È anche vero che una folta pattuglia di esponenti cattolici, in prevalenza di centrodestra, faceva da sponda alle richieste sempre più pressanti provenienti dalla conferenza episcopale. Col 2011, tuttavia la crisi del moderno patto trono-altare diventò irreversibile e anche l’estremo tentativo di promuovere Roberto Formigoni come nuovo leader del centrodestra facendo affidamento sulle truppe cielline non andò in porto.
Anche perché nel frattempo qualcosa si era rotto anche nella chiesa.

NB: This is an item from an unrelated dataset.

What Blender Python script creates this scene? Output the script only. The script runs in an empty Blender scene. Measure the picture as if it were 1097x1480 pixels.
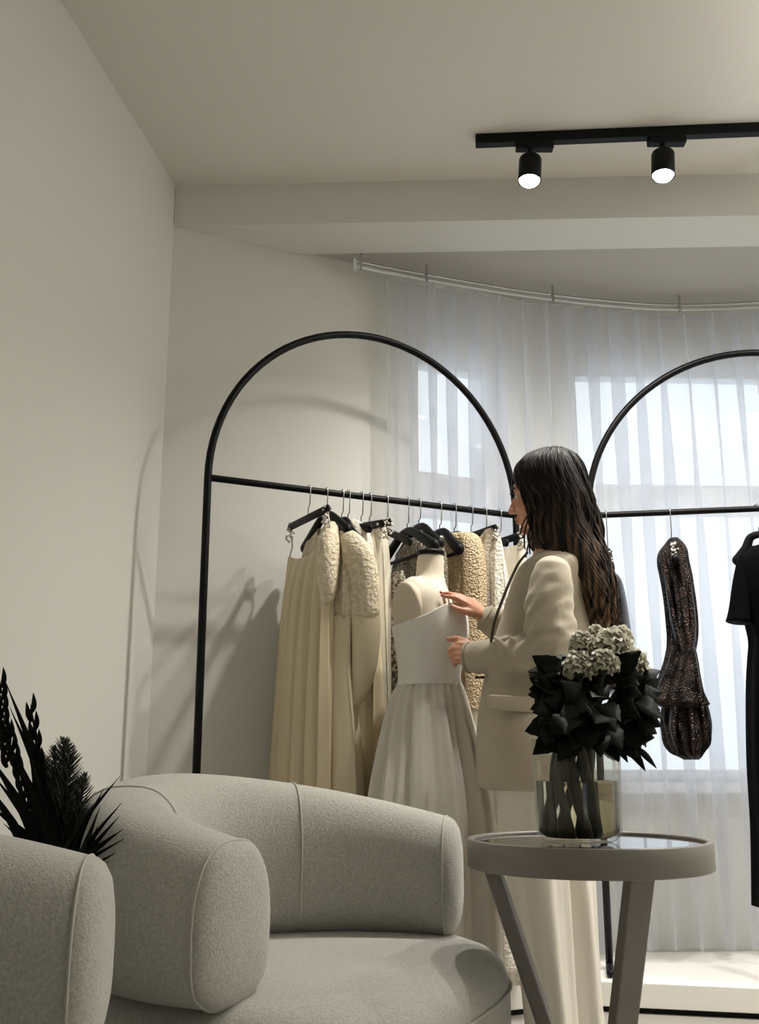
import bpy, bmesh, math, random
from mathutils import Vector, Matrix, Quaternion, noise
R = math.radians
PI = math.pi
rnd = random.Random(7)
scene = bpy.context.scene
COL = scene.collection
V = Vector

# ------------------------------------------------------------------ camera numbers
CAM_Z, PITCH, F = 0.80, R(13.2), 1500.0
cP, sP = math.cos(PITCH), math.sin(PITCH)
def P(px, py, Y):
    """point of the place seen at pixel (px,py) standing Y metres in front of the camera"""
    xc, yc = (px - 548.5) / F, (740 - py) / F
    d = V((xc, cP - yc * sP, sP + yc * cP))
    t = Y / d.y
    return V((d.x * t, Y, CAM_Z + d.z * t))

# ------------------------------------------------------------------ materials
def lin(c):
    return tuple(((x / 255) / 12.92 if x / 255 <= .04045 else ((x / 255 + .055) / 1.055) ** 2.4) for x in c)
MATS = {}
def mat(name, rgb, rough=.6, metal=0, bump=None, vary=None, sheen=0, transl=0, spec=.5, coat=0):
    m = bpy.data.materials.new(name); m.use_nodes = True
    nt = m.node_tree; n = nt.nodes; l = nt.links
    b = n['Principled BSDF']; out = n['Material Output']
    c = lin(rgb) + (1,)
    b.inputs['Base Color'].default_value = c
    b.inputs['Roughness'].default_value = rough
    b.inputs['Metallic'].default_value = metal
    b.inputs['Specular IOR Level'].default_value = spec
    b.inputs['Sheen Weight'].default_value = sheen
    b.inputs['Coat Weight'].default_value = coat
    tc = n.new('ShaderNodeTexCoord')
    if vary:
        sc, amt, c2 = vary
        nz = n.new('ShaderNodeTexNoise'); nz.inputs['Scale'].default_value = sc; nz.inputs['Detail'].default_value = 4
        l.new(tc.outputs['Object'], nz.inputs['Vector'])
        mx = n.new('ShaderNodeMix'); mx.data_type = 'RGBA'
        mx.inputs['A'].default_value = c; mx.inputs['B'].default_value = lin(c2) + (1,)
        cr = n.new('ShaderNodeMapRange'); cr.inputs['From Min'].default_value = .5 - amt; cr.inputs['From Max'].default_value = .5 + amt
        l.new(nz.outputs['Fac'], cr.inputs['Value']); l.new(cr.outputs['Result'], mx.inputs['Factor'])
        l.new(mx.outputs['Result'], b.inputs['Base Color'])
    if bump:
        kind, sc, st, dist = bump
        if kind == 'noise':
            t = n.new('ShaderNodeTexNoise'); t.inputs['Detail'].default_value = 5; o = t.outputs['Fac']
        else:
            t = n.new('ShaderNodeTexVoronoi'); o = t.outputs['Distance']
        t.inputs['Scale'].default_value = sc
        l.new(tc.outputs['Object'], t.inputs['Vector'])
        bp = n.new('ShaderNodeBump'); bp.inputs['Strength'].default_value = st; bp.inputs['Distance'].default_value = dist
        l.new(o, bp.inputs['Height']); l.new(bp.outputs['Normal'], b.inputs['Normal'])
    if transl:
        tr = n.new('ShaderNodeBsdfTranslucent'); tr.inputs['Color'].default_value = c
        ms = n.new('ShaderNodeMixShader'); ms.inputs[0].default_value = transl
        l.new(b.outputs[0], ms.inputs[1]); l.new(tr.outputs[0], ms.inputs[2]); l.new(ms.outputs[0], out.inputs['Surface'])
    MATS[name] = m
    return m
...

Intanto la concorrenza fra la segreteria di stato del cardinale Tarcisio Bertone e la Cei in relazione alla gestione dei rapporti con la politica italiana aprì una crisi profonda nella Chiesa e nelle relazioni con la Curia vaticana, ne scaturì una stagione di veleni, colpi bassi e poco edificanti lotte intestine.
Non va infine dimenticato che le propaggini delle avventure finanziarie del berlusconismo arrivarono anche Oltretevere quando venne a galla lo scandalo dei “grandi eventi”; le indagini portarono alla luce le connessioni fra un affarismo spregiudicato condotto da imprenditori, alti funzionari dello Stato, faccendieri, e ambienti del Vaticano.
Da questo impasto nacque la convinzione fra i cardinali di tutto il mondo, che fosse venuto il momento di liberare la Santa Sede del rapporto preferenziale con l’Italia e di avviare profonde riforme nella gestione delle finanze vaticane.